Stated task => Your task is to filter the data below down to the lines holding "scene".

■ ■ ■ ■ ■

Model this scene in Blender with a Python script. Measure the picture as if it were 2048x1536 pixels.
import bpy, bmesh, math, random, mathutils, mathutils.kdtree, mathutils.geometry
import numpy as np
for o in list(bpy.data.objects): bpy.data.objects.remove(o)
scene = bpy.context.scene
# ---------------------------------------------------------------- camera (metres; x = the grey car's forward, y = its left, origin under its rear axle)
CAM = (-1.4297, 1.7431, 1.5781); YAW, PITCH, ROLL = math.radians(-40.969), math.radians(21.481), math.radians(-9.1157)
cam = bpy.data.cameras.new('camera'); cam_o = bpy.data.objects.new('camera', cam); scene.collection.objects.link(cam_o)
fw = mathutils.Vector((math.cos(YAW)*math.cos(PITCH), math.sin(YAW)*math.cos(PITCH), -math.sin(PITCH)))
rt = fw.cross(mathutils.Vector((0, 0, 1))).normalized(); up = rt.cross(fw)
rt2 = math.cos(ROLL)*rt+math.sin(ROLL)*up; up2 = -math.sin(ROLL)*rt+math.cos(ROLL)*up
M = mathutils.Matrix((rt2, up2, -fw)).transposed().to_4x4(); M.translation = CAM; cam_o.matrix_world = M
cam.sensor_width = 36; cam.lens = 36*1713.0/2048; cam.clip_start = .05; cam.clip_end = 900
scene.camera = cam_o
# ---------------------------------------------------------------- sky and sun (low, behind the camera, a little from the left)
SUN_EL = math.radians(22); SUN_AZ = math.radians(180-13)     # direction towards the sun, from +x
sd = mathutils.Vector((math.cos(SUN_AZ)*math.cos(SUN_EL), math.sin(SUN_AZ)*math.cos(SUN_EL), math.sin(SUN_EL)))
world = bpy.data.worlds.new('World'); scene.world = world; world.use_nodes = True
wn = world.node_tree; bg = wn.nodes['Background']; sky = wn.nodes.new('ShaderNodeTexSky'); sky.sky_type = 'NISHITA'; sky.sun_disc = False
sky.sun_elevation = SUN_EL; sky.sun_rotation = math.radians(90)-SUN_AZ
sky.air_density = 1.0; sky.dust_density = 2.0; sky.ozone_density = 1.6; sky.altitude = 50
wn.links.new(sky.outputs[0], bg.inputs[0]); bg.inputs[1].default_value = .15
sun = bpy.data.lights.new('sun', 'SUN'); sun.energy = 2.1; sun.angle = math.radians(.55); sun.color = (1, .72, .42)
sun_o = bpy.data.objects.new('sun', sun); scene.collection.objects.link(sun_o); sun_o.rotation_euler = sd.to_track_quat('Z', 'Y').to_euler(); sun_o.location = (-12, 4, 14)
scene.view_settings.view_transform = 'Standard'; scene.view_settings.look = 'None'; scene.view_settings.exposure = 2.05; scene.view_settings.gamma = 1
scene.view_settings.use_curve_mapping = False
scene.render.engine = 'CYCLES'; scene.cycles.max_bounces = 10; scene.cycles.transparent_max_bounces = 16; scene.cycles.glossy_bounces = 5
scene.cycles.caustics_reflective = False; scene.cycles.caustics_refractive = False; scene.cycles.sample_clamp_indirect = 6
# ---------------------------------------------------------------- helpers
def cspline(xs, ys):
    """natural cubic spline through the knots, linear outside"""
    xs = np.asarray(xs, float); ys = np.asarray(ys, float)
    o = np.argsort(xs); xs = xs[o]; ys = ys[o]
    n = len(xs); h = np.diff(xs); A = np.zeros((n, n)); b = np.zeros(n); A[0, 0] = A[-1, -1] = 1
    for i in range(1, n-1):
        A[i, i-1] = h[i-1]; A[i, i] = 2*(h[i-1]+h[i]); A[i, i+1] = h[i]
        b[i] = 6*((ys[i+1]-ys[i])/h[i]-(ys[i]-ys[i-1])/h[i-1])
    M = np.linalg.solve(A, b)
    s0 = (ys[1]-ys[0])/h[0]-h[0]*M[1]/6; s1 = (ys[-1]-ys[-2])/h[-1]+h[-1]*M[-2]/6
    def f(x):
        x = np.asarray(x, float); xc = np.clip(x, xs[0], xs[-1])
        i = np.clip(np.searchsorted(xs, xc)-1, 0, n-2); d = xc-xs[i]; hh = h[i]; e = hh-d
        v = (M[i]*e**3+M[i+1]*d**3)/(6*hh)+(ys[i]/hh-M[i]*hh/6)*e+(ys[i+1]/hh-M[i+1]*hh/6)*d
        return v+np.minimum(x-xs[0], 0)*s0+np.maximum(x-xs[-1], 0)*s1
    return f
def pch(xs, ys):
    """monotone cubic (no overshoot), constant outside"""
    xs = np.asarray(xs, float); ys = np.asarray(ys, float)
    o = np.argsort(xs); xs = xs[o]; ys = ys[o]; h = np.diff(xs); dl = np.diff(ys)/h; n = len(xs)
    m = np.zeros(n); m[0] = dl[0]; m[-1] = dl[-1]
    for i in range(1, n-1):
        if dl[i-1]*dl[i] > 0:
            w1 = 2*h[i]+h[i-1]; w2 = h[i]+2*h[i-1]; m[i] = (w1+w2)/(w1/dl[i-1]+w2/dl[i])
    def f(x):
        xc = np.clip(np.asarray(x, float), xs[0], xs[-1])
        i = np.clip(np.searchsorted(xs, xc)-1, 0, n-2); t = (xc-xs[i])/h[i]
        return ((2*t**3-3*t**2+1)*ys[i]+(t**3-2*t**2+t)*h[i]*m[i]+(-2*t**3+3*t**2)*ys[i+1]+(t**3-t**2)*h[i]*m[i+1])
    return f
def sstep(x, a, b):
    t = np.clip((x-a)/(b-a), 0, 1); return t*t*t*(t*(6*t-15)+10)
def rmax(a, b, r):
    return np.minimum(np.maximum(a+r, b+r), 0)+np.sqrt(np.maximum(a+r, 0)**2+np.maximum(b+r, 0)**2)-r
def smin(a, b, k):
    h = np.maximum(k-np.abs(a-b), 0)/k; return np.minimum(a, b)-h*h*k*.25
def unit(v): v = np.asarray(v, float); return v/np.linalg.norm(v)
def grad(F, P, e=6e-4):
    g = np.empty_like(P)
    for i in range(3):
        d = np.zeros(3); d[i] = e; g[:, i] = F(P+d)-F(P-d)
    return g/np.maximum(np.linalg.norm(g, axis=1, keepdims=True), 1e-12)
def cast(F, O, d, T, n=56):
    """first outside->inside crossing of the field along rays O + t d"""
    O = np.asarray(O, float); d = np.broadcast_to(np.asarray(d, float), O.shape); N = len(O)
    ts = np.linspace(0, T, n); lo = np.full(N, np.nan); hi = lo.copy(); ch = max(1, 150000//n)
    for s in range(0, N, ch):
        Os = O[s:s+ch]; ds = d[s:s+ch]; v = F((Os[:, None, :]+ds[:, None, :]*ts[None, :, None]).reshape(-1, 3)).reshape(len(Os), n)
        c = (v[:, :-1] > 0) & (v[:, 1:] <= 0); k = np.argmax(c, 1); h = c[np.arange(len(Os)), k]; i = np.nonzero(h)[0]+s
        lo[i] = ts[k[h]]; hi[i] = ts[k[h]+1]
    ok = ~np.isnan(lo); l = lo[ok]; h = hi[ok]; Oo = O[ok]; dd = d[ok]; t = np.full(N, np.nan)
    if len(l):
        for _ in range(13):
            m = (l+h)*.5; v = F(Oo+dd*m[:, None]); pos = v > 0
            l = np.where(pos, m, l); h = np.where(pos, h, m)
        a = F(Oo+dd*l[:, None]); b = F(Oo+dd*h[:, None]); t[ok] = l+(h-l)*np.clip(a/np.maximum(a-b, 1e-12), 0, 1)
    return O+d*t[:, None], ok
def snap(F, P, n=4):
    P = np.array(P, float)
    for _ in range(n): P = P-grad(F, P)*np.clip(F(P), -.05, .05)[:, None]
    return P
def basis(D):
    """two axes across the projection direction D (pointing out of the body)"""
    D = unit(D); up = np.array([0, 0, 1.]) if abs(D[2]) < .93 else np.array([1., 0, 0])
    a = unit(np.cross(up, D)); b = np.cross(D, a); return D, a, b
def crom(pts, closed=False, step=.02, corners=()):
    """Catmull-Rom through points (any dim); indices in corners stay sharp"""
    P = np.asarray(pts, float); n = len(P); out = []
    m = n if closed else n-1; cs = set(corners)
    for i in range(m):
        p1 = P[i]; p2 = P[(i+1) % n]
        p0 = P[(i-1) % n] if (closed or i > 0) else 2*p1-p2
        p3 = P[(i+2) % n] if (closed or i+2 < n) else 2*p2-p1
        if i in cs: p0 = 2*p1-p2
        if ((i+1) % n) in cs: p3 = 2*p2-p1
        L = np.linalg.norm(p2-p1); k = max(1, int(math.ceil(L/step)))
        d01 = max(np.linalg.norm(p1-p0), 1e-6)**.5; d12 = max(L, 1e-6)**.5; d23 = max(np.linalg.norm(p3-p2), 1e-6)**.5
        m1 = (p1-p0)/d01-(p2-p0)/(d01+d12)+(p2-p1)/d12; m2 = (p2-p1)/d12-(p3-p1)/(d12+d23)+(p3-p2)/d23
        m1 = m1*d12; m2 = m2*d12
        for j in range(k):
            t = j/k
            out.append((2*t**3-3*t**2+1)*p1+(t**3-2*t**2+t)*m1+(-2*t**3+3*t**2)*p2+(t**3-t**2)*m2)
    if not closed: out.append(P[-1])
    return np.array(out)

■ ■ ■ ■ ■

Answer =>
Model this scene in Blender with a Python script. Measure the picture as if it were 2048x1536 pixels.
scene = bpy.context.scene
cam = bpy.data.cameras.new('camera'); cam_o = bpy.data.objects.new('camera', cam); scene.collection.objects.link(cam_o)
scene.camera = cam_o
world = bpy.data.worlds.new('World'); scene.world = world; world.use_nodes = True
sun_o = bpy.data.objects.new('sun', sun); scene.collection.objects.link(sun_o); sun_o.rotation_euler = sd.to_track_quat('Z', 'Y').to_euler(); sun_o.location = (-12, 4, 14)
scene.view_settings.view_transform = 'Standard'; scene.view_settings.look = 'None'; scene.view_settings.exposure = 2.05; scene.view_settings.gamma = 1
scene.view_settings.use_curve_mapping = False
scene.render.engine = 'CYCLES'; scene.cycles.max_bounces = 10; scene.cycles.transparent_max_bounces = 16; scene.cycles.glossy_bounces = 5
scene.cycles.caustics_reflective = False; scene.cycles.caustics_refractive = False; scene.cycles.sample_clamp_indirect = 6